Storia elettorale dell’apoteosi del criterio del “meno peggio” e della crisi della rappresentanza…
Di Ciuenlai
E’ finito il tempo dei sondaggi e per fare previsioni dovremo fare “a occhio”, fidandoci del nostro naso.
In un clima di assoluta indifferenza della popolazione verso l’evento del 31 di maggio, si può tentare di fare alcune riflessioni sui dati sull’Umbria usciti negli ultimi 2 giorni:
1) DISTACCO RIDOTTO MA RECUPERO DIFFICILE – E’ indubbio che, nonostante i notevoli recuperi di Ricci, la Governatrice sia ancora e saldamente in testa. Anche se il distacco fosse ridotto a 5/6 punti, annullare questo gap è impresa ardua e molto difficile.
Non si tratta infatti di un confronto a due , ma a 8. Quindi le perdite e i guadagni si spalmano. Faccio un esempio per farvi capire. In un duello il distacco di 6 punti è in realtà di 3. Quello che aumenti perde l’avversario. Basta recuperare la metà per essere pari. In una disputa a più voci invece bisogna riguadagnare quasi tutto l’handicap. A Ricci, se i numeri sono quelli, in questi ultimi giorni serve un miracolo che vale più di 5 punti percentuali. “la veggo dura” dicono a Perugia. In ogni caso una elezione data per scontata si è trasformata in una competizione che lascia un minimo di dubbio sul suo esito finale. Chi l’avrebbe detto un mese fa?
2) I L PESO DEI “PROFESSIONISTI DELLE PREFERENZE” – le residue chance dell’avversario della Marini restano appese alla possibilità che una parte del popolo di sinistra, come è accaduto per l’elezione del sindaco di Perugia, faccia un atto di estrema ribellione e di ritorsione verso il Pd votando Ricci. Facile a dirsi ma problematico a farsi. Incontro tanta gente che potenzialmente coltiva questo dubbio, ma che alla fine mi dice che si asterrà o, in molti casi, che darà la preferenza ad un amico nelle liste del raggruppamento che raccoglie gran parte dell’attuale maggioranza. Al primo turno o nel turno unico, il voto si divide equamente tra candidati e liste. La lista del Pd è formata da tanti “professionisti” delle preferenze. Dando un corposo vantaggio, al tempo della grande astensione, al Presidente uscente.
3) ERRORE SWG? – A proposito di liste. Il sondaggio Swg pare contenere un errore uguale per tutti i raggruppamenti. Uso quello favorito per capire di che sto parlando. La forchetta della Marini fluttua tra il 42 e il 46%. Le liste che l’appoggiano sono al 45,5%. Se è così la forchetta non funziona.
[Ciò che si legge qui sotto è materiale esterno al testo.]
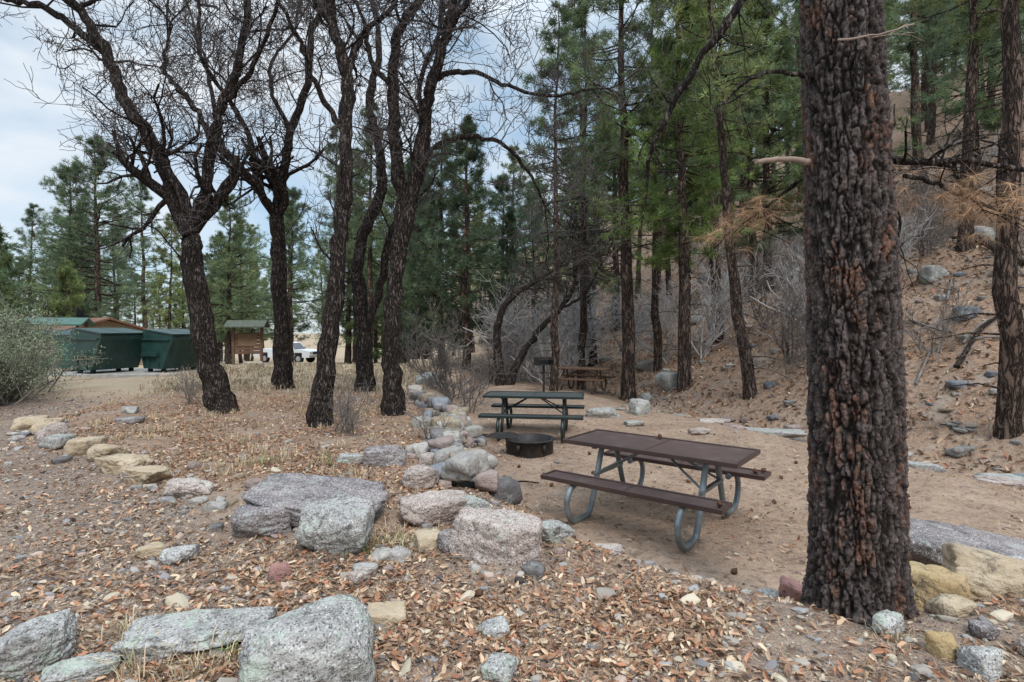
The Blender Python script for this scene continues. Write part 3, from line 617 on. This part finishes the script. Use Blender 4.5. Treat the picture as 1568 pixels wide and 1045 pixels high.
sp_=[(-2.6,6.3,1.0),(-2.9,6.6,.8),(-3.4,7.2,.9),(-2.1,7.0,.8),(-1.9,7.6,.6),(-4.3,7.6,.9),(-5.0,8.2,.8),(-3.9,8.8,.7),(-1.0,4.2,.9),(-.85,4.35,.8),(-1.1,2.75,.8),(-1.75,2.65,1.0),(-1.45,2.6,.9),(-2.0,2.95,.7),(-1.25,3.0,.6),(-.75,4.05,.7),(-1.5,5.6,.7),(1.95,2.9,.5)]
for i in range(100):
    sp_.append((rng.uniform(-8,-1.6),rng.uniform(5.6,13),rng.uniform(.4,.9)))
sp_=[s for s in sp_ if s[1]<5 or sd_isl(np.array([s[0]]),np.array([s[1]]))[0]>.1]
grass('dry_grass',sp_,(.48,.38,.24),.16,60,.003)
grass('green_grass',[(-2.0,6.2,.9),(-2.7,6.15,.8),(-1.05,4.05,.8),(-.8,4.2,.7),(-1.35,2.75,.8)],(.2,.23,.09),.13,60,.003)
sp2=[(rng.uniform(-.62,-.17)*y_,y_,rng.uniform(.8,1.5)) for y_ in rng.uniform(13,24,280)]
grass('tall_dry_grass',sp2,(.48,.38,.26),.15,30,.010,.25)
# ------------------------------------------------------------------ green-grey bush at left
g=Geo(); random.seed(4); tw=[]
for i in range(70):
    a=random.uniform(0,6.28); t=random.uniform(.2,1.1); grow((random.gauss(0,.4),random.gauss(0,.4),0),(math.cos(a)*t,math.sin(a)*t,.9),.02,random.uniform(.8,1.5),2,tw,.3,.3,(3,4),.55,.004)
tubes(g,tw,3,0); E=np.array([t[0][-1] for t in tw]+[t[0][3] for t in tw]); n=len(E); nb=10
C=np.repeat(E,nb,0)+rng.normal(0,.06,(n*nb,3)); 
inst(g,LT,LF_Q,LF_T,C,rotm(n*nb,1.2),rng.uniform(.03,.065,n*nb),np.repeat(np.array([(.21,.235,.15)])*rng.uniform(.5,1.4,(n,1)),nb,0),1)
me=g.mesh('bush',[m_twig,m_leaf],False)
for x,y,s in [(-11.5,12.0,1.1),(-13.0,13.2,1.25),(-13.6,14.6,1.25),(-10.6,11.3,.8)]: place('bush',me,(x,y,g1(x,y)),rng.uniform(0,6),sc=s)
# ------------------------------------------------------------------ picnic tables
def table(x,y,rz,top,edge,leg,sc=1):
    g=Geo(); L=1.83
    def slab(cy,w,z,t):
        box(g,0,cy,z-t/2-.002,L-.03,w-.03,t*.5,0)
        for s in (-1,1):
            box(g,0,cy+s*(w/2-.012),z-t/2,L,.024,t,1); box(g,s*(L/2-.012),cy,z-t/2,.024,w-.05,t,1)
        box(g,0,cy,z-t/2-.001,.03,w-.05,t*.55,1)
    slab(0,.76,.76,.045); slab(.66,.27,.46,.045); slab(-.66,.27,.46,.045)
    for fx in (-.56,.56):
        for s in (-1,1):
            p=[(fx,s*.50,.405),(fx,s*.66,.405),(fx,s*.78,.37),(fx,s*.85,.27),(fx,s*.83,.14),(fx,s*.74,.045),(fx,s*.62,.03),(fx,s*.50,.03),(fx,s*.42,.06),(fx,s*.35,.17),(fx,s*.24,.45),(fx,s*.15,.69)]
            S=smooth_path(p,5); tubes(g,[(S,np.full(len(S),.03))],12,2,cap=True)
        box(g,fx,0,.703,.05,.66,.03,2); box(g,fx,0,.42,.045,.60,.035,2)
        sgn=-1 if fx>0 else 1
        for s in(-1,1): tubes(g,[(np.array([(fx,s*.24,.43),(fx+sgn*.22,s*.16,.56),(fx+sgn*.46,s*.05,.70)]),np.full(3,.013))],8,2)
    box(g,0,0,.70,1.1,.04,.03,2)
    o=g.obj('picnic_table',[top,edge,leg],False,(x,y,g1(x,y)),rz,.006)
    o.scale=(sc,)*3; return o
table(1.50,5.87,R(-38),m_btop,m_bedge,m_steel)
table(.42,10.6,R(-8),m_gtop,m_gedge,m_gedge)
table(2.25,18.3,R(-25),m_wood,m_wood,m_wood)
g=Geo(); Vc,Fc=ico(2); pts=[(x_,y_,None) for x_,y_ in [(.1,6.6),(.5,7.2),(-.1,7.6),(1.1,7.7),(2.3,7.4),(3.0,6.5),(.0,5.9),(.55,5.1),(2.9,5.0),(3.6,7.6),(1.8,4.6),(-.2,6.9),(.6,4.4),(2.6,8.6),(1.2,8.8),(.1,8.1),(-.3,8.6),(3.1,9.3),(4.2,8.4),(1.0,3.3),(-.2,3.4),(4.4,6.4),(5.0,8.8),(2.1,9.9)]]
ca,sa=math.cos(R(-38)),math.sin(R(-38)); zt=g1(1.5,5.87)
for lx,ly,lz in [(.87,-.72,.46),(.86,.70,.46),(.8,.62,.46),(-.1,.3,.76)]: pts.append((1.5+lx*ca-ly*sa,5.87+lx*sa+ly*ca,zt+lz))
for x_,y_,z_ in pts:
    V=Vc*(1+.22*np.sin(Vc[:,2:3]*14)*np.cos(np.arctan2(Vc[:,1],Vc[:,0])*5)[:,None])*np.array([.026,.026,.036]); Rm=rotm(1,1.2)[0]
    g.add(V@Rm.T+[x_,y_,(g1(x_,y_) if z_ is None else z_)+.02],T=Fc,c=(.10,.05,.03))
g.obj('pine_cones',[m_col],False)
# fire ring
g=Geo(); n=48; a=np.linspace(0,2*np.pi,n,endpoint=False); prof=[(.37,0),(.37,.24),(.40,.242),(.40,.255),(.355,.255),(.355,.0)]
V=np.array([(r_*math.cos(t),r_*math.sin(t),z_-.02) for r_,z_ in prof for t in a]); Q=[(k*n+i,k*n+(i+1)%n,(k+1)*n+(i+1)%n,(k+1)*n+i) for k in range(len(prof)-1) for i in range(n)]; g.add(V,Q=Q)
g.add(np.vstack([np.stack([.355*np.cos(a),.355*np.sin(a),a*0+.06],1),[[0,0,.09]]]),T=[(i,(i+1)%n,n) for i in range(n)],m=1)
for i in range(9): yy=-.24+i*.06; hw=math.sqrt(max(.30**2-yy**2,.01)); tubes(g,[(np.array([(-.40-hw*.85,yy,.27+.01),(-.40+hw*.3,yy,.28),(-.4+hw*.75,yy,.29)]),np.full(3,.007))],6)
tubes(g,[(np.array([(-.38,-.28,.28),(-.38,0,.285),(-.38,.28,.28)]),np.full(3,.012)),(np.array([(-.66,-.1,.28),(-.78,0,.30),(-.66,.1,.28)]),np.full(3,.01))],8)
for t in (.5,1.6,2.7,4.1,5.2): box(g,.385*math.cos(t),.385*math.sin(t),.12,.02,.05,.12,0,rot=t)
g.obj('fire_ring',[m_black,simple('ash',(.12,.11,.1),1,0)],True,(.28,8.95,g1(.28,8.95)),.1)
g=Geo(); tubes(g,[(np.array([(0,0,-.1),(0,0,.4),(0,0,.8)]),np.full(3,.035))],10)
box(g,0,0,.82,.5,.38,.02); box(g,-.24,0,.93,.015,.38,.22); box(g,.24,0,.93,.015,.38,.22); box(g,0,.185,.93,.47,.012,.22)
for i in range(8): box(g,0,-.16+i*.045,1.0,.46,.01,.01)
tubes(g,[(np.array([(-.2,-.19,1.0),(-.2,-.3,1.0),(.0,-.34,1.0),(.2,-.3,1.0),(.2,-.19,1.0)]),np.full(5,.008))],6)
g.obj('pedestal_grill',[m_black],False,(.95,17.0,g1(.95,17)),.3)
# ------------------------------------------------------------------ dumpsters, pad, buildings, truck
m_dg=simple('dumpster_green',(.018,.052,.045),.45,.4,0,.25,3,(.03,.05,.04)); m_lid=simple('dumpster_lid',(.022,.05,.045),.5,.4,0,.2,3); m_teal=simple('dumpster_teal',(.055,.16,.145),.45,.5,0,.15,3)
m_conc=simple('concrete',(.36,.34,.31),.9,.2,0,.2,4,(.25,.22,.18)); m_rub=simple('rubber',(.02,.02,.02),.8,.2)
g=Geo(); prism(g,[(-1.3,-.3),(1.3,-.3),(1.3,.0),(-1.3,.0)],'x',-2.4,2.2,0); g.obj('concrete_pad',[m_conc],False,(-13.0,19.3,.48),.06,.02)
def dumpster(x,y,rz,body,lid,w=1.9,z=.48,s=1):
    g=Geo(); pr=[(-.48,.12),(.48,.12),(.60,.5),(.60,1.36),(.40,1.43),(-1.02,1.27),(-.98,1.10)]
    prism(g,pr,'x',-w/2,w/2,0)
    A=np.array([-1.05,1.272]);Bp=np.array([.41,1.436]); d=(Bp-A)/np.linalg.norm(Bp-A); nrm=np.array([-d[1],d[0]])
    for x0,x1 in ((-w/2-.04,-.02),(.02,w/2+.04)):
        P=[A+nrm*.005,Bp+nrm*.005,Bp+nrm*.04,A+nrm*.04]; prism(g,[tuple(p) for p in P],'x',x0,x1,1)
    for xx in np.linspace(-w/2+.15,w/2-.15,5): prism(g,[(-.50,.15),(-.46,.13),(-.96,1.09),(-1.0,1.11)],'x',xx-.03,xx+.03,0)
    for q in (-1,1):
        box(g,q*(w/2+.03),-.15,1.12,.05,1.45,.06,0); box(g,q*(w/2+.06),.05,.62,.12,.8,.15,0)
        box(g,q*(w/2+.02),.2,.35,.04,.06,.45,0); box(g,q*(w/2+.02),-.3,.4,.04,.06,.5,0)
        for yy in(-.34,.34): box(g,q*(w/2-.15),yy,.06,.08,.16,.12,2)
    tubes(g,[(np.array([(-w/2+.1,-1.04,1.2),(0,-1.07,1.19),(w/2-.1,-1.04,1.2)]),np.full(3,.015))],6,2)
    o=g.obj('dumpster',[body,lid,m_rub],False,(x,y,z),rz,.015); o.scale=(s,s,s); return o
dumpster(-13.5,18.9,R(66),m_dg,m_lid,1.5); dumpster(-11.6,19.4,R(66),m_dg,m_lid,1.4,.48,.97); dumpster(-15.5,19.6,R(10),m_teal,m_lid,1.7,.46,.97)
m_wall=simple('stucco',(.30,.22,.15),.9,.2); m_roofb=simple('brown_roof',(.17,.085,.055),.6,.4,0,.15,3); m_roofg=simple('green_roof',(.04,.10,.075),.5,.4,0,.15,3)
def restroom(name,x,y,rz,roof,z0,W=3.2,D=4.2,H=2.3):
    g=Geo(); box(g,0,0,H/2,W,D,H,0); e=.35
    for s in (-1,1): prism(g,[(s*(W/2+e),H-.12),(0,H+.48),(0,H+.56),(s*(W/2+e),H-.03)][::(1 if s>0 else -1)],'y',-D/2-e,D/2+e,1)
    prism(g,[(-W/2,H+.0),(W/2,H+.0),(0,H+.44)],'y',-D/2+.01,-D/2+.08,0)
    box(g,-.6,-D/2-.02,1.02,.92,.05,2.04,2); box(g,.8,-D/2-.02,1.5,.5,.05,.4,2)
    for s in(-1,1): tubes(g,[(np.array([(s*.7,D/2-.4,H),(s*.7,D/2-.4,H+.8),(s*.7,D/2-.4,H+1.3)]),np.array([.17,.17,.17]))],12,3,cap=True)
    return g.obj(name,[m_wall,roof,m_wood,m_rub],False,(x,y,z0),rz)
restroom('restroom_building',-20.8,27.5,R(62),m_roofb,-.45)
g=Geo()
for x0 in(-1.3,1.3):
    for y0 in(-.6,.6): box(g,x0,y0,1.0,.12,.12,2.0,0)
for s in(-1,1): prism(g,[(s*1.0,1.85),(0,2.12),(0,2.18),(s*1.0,1.91)][::(1 if s>0 else -1)],'x',-1.7,1.7,1)
box(g,0,.0,1.2,2.4,.06,.9,0); o=g.obj('trash_shelter',[m_wood,m_roofg],False,(-18.2,22.8,g1(-18.2,22.8)-.2),R(20)); o.scale=(.6,.8,1)
g=Geo()
for x0 in (-.75,.75): box(g,x0,0,1.0,.14,.14,2.2,0)
for i in range(6): box(g,0,-.0,.55+i*.2,1.36,.06,.18,0)
box(g,0,-.045,1.25,1.0,.02,.7,2)
for s in(-1,1): prism(g,[(s*.7,1.95),(0,2.3),(0,2.37),(s*.7,2.02)][::(1 if s>0 else -1)],'x',-1.05,1.05,1)
g.obj('information_kiosk',[m_wood,simple('shingles',(.10,.11,.085),.9,.2,0,.3,10),simple('notice_paper',(.16,.10,.06),.8,.2)],False,(-14.9,32,g1(-14.9,32)+.15),R(10),.01)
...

Non ci può essere un risultato inferiore al 45,5% ma solo superiore. Non esistendo infatti il voto disgiunto, il risultato del candidato è formato dai voti presi dalle liste collegate e da quelli che votano solo il nome del presidente prescelto. A occhio si va sopra il 46%, cioè sopra il massimo della forchetta indicata per la Marini. In conclusione, se ho ragione e i numeri diffusi sono giusti, o è sbagliato il dato del candidato presidente o è sbagliato il valore delle liste collegate.
4) SEGGI IN PIU’ PER IL PD? – I valori delle liste collegate al Pd fanno pensare che, in caso di vittoria, i democratici potrebbero avere a disposizione un “tesoretto” di uno o due consiglieri in più. Sul piano politico generale non cambia niente perché comunque, con l’attuale legge elettorale, si aggiudicherebbero 11 seggi su 21. Cioè la maggioranza assoluta. Ma sul piano interno cambia un sacco. Tornano a sperare diversi “peones” dati già per morti. Il vecchio e triste “primo dei non eletti” può trasformarsi in un nuovo e sfavillante “ultimo degli eletti”.
5) L’APOTEOSI DELLINDIVIADUALISMO E DEL “MENO PEGGIO” – Quello che emerge con grande chiarezza è che i dati dell’astensione e i criteri di scelta del voto portano dritti ad una colossale crisi di rappresentanza. O si resta a casa, o si vota una persona conosciuta, seguendo spesso un interesse diretto. Quel grande esercito di persone che richiede e chiede ad amici e conoscenti “ma per chi votiamo stavolta”, non trova spesso una risposta adeguata. I programmi e i contenuti restano i grandi assenti di una campagna elettorale dominata da cene, aperitivi e bisbocce varie. Risultato; la metà o quasi si astiene e l’altra metà si accontenta del meno peggio. Titolo del film “E continuavano a chiamarle elezioni”!
Commento: Condivido in pieno la riflessione di Ciuenlai, ma una cosa importante vorrei aggiungerla, ANDIAMO TUTTI A VOTARE.